For low stress, meeting for coffee at a cute coffee place is good. it's usually not to loud, it's public and there's no pressure on either of you to stay if the date goes south or you don't *click*.

It really depends on the girl, how much you know about her, and how much you like her.
Yeah, I think I've always wanted to find something special not just to be different, but to also be memorable.

Absolutely :word:

Btw, I am sure she has met dudes who enjoy comics though...So I am assuming she would like to know what makes you unique. So bring up whatever else you like to do.
Yeah, my friend told her to also slip clues about how I'm an artist and how I went to a good school to show that I'm also smart since she's into guys like that.

But is she a comic book fan like you are a comic book fan?

We can be very polarizing you know. I once stabbed a friend in the leg with a fork for saying Wolverine could beat Lobo in a fight.
I think she might be a bigger fan than me because I honestly don't read comics. I'm more of a fan of superheroes, but unless someone is completely butchering the origin story of Superman or something, I don't think I would ever get into a debate with anyone about comics.
 
Haha, it is an awful thing! I'd never want to date a guy addicted to WoW, ugh.

:up:

I'm really starting to get frustrated...bored...and quite annoyed...again...with relationships. It seems like there's not much relating at all and I'm considered just a little toy to guys. Seriously this is getting on my nerves more than anyone can know. Is it really too much to ask for a stable, secure, long lasting home life with a guy? The greatest career I could ever ask for is for a family and to be the wife to a decent man. I'm not interested in casual sex with nameless men. I find that too boring to hold my interest for very long and I'd get burned out very easily. I've been drifting for so long without much of anything worthwhile that I'm starting to lose faith and I'm ready to just give up and say screw it. I feel my most unsexiest when I'm just a sex object.

You need the book my mother just gave me last week: Get Married: What Women Can Do To Help It Happen

It's very Christian-y though. :o

I refused to read it and now she thinks I hate the concept of marriage. :csad:
 
As much of a dying breed as they are, try meeting someone at a bookstore or something. Least you know they're somewhat literate.
 
Yeah, I think those are the general things to do. But I guess I meant more in the sense of things that I should and shouldn't do on a first date. Like others have said, I wouldn't want to talk too much about superheroes or something unless she initiates the convo.




Thanks guys. And this is why I feel like doing something like going to the movies is bad because its like you're together for almost two hours but you can't really talk or get to know each other.
Yeah, I think I've always wanted to find something special not just to be different, but to also be memorable.


Yeah, my friend told her to also slip clues about how I'm an artist and how I went to a good school to show that I'm also smart since she's into guys like that.


I think she might be a bigger fan than me because I honestly don't read comics.
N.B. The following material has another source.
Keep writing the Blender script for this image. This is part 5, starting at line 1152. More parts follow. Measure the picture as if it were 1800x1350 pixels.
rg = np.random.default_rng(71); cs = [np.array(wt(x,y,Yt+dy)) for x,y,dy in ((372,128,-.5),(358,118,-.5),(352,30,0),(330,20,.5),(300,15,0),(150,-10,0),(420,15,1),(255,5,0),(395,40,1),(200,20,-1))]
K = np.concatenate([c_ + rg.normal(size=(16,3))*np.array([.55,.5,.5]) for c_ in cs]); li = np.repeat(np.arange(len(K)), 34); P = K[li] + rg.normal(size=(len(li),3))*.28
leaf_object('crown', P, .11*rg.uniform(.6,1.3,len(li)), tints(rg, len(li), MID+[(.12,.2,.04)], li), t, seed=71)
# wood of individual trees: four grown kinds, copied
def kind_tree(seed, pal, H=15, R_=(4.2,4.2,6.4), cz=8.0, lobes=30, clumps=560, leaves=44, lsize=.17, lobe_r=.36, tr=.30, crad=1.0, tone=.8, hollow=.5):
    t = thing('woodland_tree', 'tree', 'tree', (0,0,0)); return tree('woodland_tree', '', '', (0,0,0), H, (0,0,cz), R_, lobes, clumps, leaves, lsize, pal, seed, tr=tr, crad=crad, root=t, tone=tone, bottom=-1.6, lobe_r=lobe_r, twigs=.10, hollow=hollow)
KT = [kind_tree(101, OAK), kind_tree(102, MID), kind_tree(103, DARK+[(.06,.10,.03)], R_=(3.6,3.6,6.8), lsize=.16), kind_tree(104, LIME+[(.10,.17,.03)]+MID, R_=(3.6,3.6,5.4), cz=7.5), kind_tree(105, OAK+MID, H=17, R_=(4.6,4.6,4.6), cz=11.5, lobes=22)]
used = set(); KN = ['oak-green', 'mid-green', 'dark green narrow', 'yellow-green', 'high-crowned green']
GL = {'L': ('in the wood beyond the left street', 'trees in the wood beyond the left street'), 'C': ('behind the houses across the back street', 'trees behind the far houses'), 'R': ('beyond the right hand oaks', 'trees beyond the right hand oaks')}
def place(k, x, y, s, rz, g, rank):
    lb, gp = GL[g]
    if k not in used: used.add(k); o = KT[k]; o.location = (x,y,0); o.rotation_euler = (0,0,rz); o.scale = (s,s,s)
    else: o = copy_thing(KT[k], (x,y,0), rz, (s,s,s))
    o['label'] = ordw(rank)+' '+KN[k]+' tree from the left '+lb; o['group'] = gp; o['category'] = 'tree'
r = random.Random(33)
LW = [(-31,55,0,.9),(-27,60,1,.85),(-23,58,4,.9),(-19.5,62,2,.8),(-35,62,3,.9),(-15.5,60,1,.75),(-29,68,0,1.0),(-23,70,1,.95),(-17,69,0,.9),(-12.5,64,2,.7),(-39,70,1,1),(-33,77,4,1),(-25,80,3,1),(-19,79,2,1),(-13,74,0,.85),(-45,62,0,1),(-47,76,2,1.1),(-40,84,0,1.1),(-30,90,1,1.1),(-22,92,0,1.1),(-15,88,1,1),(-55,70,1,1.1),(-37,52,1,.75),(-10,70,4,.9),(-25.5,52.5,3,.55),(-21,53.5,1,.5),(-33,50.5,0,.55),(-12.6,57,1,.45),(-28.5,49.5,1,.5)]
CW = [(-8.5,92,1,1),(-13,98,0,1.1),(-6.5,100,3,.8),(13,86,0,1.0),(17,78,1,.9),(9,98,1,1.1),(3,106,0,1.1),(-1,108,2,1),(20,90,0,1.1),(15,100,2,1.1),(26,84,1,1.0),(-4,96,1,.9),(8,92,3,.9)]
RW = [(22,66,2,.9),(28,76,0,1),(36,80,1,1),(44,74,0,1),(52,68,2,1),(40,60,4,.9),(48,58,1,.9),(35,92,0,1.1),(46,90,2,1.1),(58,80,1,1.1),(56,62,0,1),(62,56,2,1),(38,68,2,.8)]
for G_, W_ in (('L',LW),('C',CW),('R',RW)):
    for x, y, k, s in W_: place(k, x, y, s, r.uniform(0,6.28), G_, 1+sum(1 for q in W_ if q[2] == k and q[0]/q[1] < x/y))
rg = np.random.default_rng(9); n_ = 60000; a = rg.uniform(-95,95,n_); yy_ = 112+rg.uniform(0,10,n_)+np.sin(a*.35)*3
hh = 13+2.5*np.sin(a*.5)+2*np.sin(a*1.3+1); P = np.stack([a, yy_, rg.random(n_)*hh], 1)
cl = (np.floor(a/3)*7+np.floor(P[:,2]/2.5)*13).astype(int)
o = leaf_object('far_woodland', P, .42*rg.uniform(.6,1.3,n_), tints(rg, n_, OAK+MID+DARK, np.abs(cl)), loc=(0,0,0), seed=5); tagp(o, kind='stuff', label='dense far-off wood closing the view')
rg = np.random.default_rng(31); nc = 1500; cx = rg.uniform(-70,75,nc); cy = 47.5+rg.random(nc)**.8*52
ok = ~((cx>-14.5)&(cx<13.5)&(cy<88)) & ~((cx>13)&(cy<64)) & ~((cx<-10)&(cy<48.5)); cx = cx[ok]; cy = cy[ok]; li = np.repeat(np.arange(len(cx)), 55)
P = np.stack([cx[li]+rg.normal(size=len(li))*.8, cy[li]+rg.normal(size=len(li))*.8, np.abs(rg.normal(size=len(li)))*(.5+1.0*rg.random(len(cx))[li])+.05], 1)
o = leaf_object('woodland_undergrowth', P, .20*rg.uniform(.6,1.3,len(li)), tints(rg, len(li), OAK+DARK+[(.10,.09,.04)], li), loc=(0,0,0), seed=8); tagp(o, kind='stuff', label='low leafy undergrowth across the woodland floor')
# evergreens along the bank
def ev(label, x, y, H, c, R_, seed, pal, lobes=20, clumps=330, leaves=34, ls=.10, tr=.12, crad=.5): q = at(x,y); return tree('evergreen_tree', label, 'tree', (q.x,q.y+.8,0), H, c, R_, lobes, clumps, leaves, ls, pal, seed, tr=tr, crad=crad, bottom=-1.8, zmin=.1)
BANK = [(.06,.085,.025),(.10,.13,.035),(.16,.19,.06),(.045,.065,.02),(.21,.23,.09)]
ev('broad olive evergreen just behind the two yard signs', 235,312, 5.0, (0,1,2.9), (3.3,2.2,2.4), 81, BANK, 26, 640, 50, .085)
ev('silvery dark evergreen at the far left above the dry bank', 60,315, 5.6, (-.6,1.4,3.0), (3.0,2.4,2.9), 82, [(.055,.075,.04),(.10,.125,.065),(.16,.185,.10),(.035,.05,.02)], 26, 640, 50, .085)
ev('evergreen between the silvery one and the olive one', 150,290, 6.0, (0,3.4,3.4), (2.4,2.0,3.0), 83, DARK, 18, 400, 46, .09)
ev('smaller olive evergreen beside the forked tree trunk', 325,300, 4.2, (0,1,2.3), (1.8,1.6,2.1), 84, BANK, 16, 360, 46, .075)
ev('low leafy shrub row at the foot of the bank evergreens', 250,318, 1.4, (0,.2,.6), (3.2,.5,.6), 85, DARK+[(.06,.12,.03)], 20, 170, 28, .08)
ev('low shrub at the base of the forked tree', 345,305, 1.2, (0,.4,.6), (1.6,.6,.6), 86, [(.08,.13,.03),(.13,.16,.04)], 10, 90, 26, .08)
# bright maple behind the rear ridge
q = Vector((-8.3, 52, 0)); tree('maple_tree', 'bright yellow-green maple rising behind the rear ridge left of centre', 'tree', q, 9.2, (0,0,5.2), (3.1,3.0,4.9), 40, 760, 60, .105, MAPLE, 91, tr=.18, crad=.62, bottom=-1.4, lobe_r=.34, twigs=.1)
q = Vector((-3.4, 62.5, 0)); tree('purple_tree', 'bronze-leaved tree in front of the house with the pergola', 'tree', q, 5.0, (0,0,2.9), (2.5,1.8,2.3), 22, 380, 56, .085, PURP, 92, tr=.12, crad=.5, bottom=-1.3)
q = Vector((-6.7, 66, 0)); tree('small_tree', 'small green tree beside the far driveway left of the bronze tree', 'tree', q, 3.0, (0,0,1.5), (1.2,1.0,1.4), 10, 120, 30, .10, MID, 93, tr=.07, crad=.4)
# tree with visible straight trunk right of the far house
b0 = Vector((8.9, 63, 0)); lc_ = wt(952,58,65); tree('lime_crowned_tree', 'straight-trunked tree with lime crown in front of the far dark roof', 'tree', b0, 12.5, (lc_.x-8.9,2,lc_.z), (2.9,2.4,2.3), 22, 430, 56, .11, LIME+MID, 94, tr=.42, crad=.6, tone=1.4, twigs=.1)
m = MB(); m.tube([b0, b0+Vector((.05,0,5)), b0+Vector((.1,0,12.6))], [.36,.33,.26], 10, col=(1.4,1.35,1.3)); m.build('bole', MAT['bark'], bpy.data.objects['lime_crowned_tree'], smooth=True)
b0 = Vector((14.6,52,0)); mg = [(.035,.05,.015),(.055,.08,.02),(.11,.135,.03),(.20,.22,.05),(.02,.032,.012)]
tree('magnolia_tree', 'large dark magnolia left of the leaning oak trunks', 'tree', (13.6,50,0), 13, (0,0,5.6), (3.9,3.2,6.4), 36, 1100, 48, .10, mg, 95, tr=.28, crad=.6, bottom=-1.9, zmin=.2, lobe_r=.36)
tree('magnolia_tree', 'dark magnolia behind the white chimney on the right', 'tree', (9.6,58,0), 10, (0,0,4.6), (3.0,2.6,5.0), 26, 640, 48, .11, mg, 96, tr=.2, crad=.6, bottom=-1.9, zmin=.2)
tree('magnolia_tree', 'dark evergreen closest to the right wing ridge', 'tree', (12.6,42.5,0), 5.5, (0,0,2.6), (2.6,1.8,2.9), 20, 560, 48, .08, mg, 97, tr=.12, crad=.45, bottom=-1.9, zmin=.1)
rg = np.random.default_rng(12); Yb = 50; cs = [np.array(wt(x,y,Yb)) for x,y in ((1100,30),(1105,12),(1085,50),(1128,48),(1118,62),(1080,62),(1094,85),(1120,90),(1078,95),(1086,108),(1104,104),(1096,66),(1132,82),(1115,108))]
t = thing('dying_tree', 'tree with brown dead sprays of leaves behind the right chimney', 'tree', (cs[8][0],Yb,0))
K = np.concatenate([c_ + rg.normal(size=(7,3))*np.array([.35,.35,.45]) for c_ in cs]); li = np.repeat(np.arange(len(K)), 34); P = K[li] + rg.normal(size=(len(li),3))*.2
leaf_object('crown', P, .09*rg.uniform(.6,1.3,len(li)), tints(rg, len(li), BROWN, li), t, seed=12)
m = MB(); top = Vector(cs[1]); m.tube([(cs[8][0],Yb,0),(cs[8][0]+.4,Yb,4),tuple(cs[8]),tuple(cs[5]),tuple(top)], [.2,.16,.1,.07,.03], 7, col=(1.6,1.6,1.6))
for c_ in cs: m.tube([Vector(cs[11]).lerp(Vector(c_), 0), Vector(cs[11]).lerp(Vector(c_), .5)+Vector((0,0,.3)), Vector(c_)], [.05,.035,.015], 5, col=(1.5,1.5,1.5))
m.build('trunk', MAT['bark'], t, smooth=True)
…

I'm more of a fan of superheroes, but unless someone is completely butchering the origin story of Superman or something, I don't think I would ever get into a debate with anyone about comics.


Ohhhhh.

Well then she deserves better than you. :o
 
As much of a dying breed as they are, try meeting someone at a bookstore or something. Least you know they're somewhat literate.
My friend's plan for introducing me to her friend is to ask her for help in looking for a book for my nephew since she works in the kids section at Barnes and Noble.
 
As much of a dying breed as they are, try meeting someone at a bookstore or something. Least you know they're somewhat literate.


^QFT . I need to hang out at B&N and find myself a gf.
 
So my friend just told me that this girl that she will hopefully finally introduce me to tomorrow smokes and has a tattoo and is planning on getting more. I already knew that she drinks, but I was willing to look past that. But now, knowing what else she does, those are pretty much my big three turn-offs in a girl.
 
So my friend just told me that this girl that she will hopefully finally introduce me to tomorrow smokes and has a tattoo and is planning on getting more. I already knew that she drinks, but I was willing to look past that. But now, knowing what else she does, those are pretty much my big three turn-offs in a girl.

eh, I'd say my biggest turn off would be if I knew the woman was really in love with someone else, and wasn't genuinely in love with me, no matter how much I liked her, I wouldn't want to live a lie.
 
I ask her during dinner, what's her top 3 favorite movies. If she doesn't list Star Wars as at least #2. I excuse myself to the bathroom and crawl out the window. :up:
I was texting a girl last night that I'm talking to (first date tomorrow) and, in reply to something she said, I said, "You're like a taller, way better looking Yoda." I then turned to my friend and said, "If her reply is "these are not the droids you're looking for", I'll marry her." In hindsight, it probably would've been better to use an actual yoda line, but you get the idea. Oh, and she didn't.

This girl now, I'm being totally upfront with from the beginning. I told her the other night I'm a comic nerd and today I told her I don't own a car. I think the car one is harder for me to tell girls lol. I guess I associate being a responsible adult with owning a car. Although, she's the one who told my friend she had a crush on me so I have way more confidence when I'm the one being persued. Naturally. As for the comics thing, I find it way easier to talk about these days since being into the whole fitness and mma thing. That gives you quite a bit of slack in all other departments.

Also, I think I might just being upfront with all my stuff because I can tell this one is definitely a girl that would be more than a one night stand and I have a crippling fear of relationships.